Pero a estos males se añade otro nuevo, y es que el hombre procura manifestar exteriormente los desvaríos que se imagina como Dios, y así el entendimiento humano engendra los ídolos y la forma. Ésta es la fuente de la idolatría, a saber: que los hombres no creen en absoluto que Dios está cerca de ellos si no sienten su presencia físicamente, y ello se ve claramente por el ejemplo del pueblo de Israel:
“Haznos dioses que vayan delante de nosotros; porque a este Moisés… no sabemos que le haya acontecido (Éx 32:1). Bien sabían que era Dios aquel cuya presencia habían experimentado con tantos milagros; pero no creían que estuviese cerca de ellos, sino veían alguna figura corporal del mismo que les sirviera de testimonio de que Dios os guiaba.
En resumen, querían conocer que Dios era su guía y conductor, pero la imagen que iba delante de ellos.

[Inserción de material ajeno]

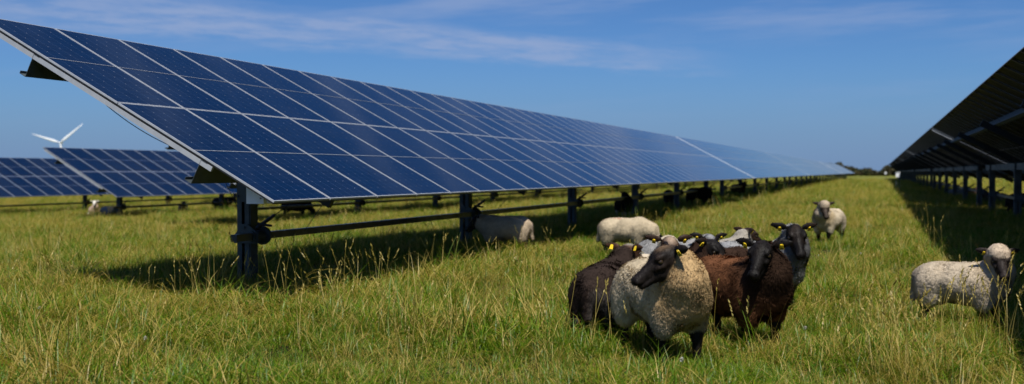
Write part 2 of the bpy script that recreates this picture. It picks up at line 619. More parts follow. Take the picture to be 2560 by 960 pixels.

Esto mismo nos lo enseña la experiencia cada día, puesto que a carne está siempe inquieta, hasta que encuentra algún fantasma con el cual vanamente consolarse, como si fuese imagen de Dios. Casi no ha habido siglo desde la creación del mundo, en el cual los hombres, por obedecer a este desatinado apetito, no hayan levantado señales y figuras en las cuales veían a Dios ante sus mismos ojos.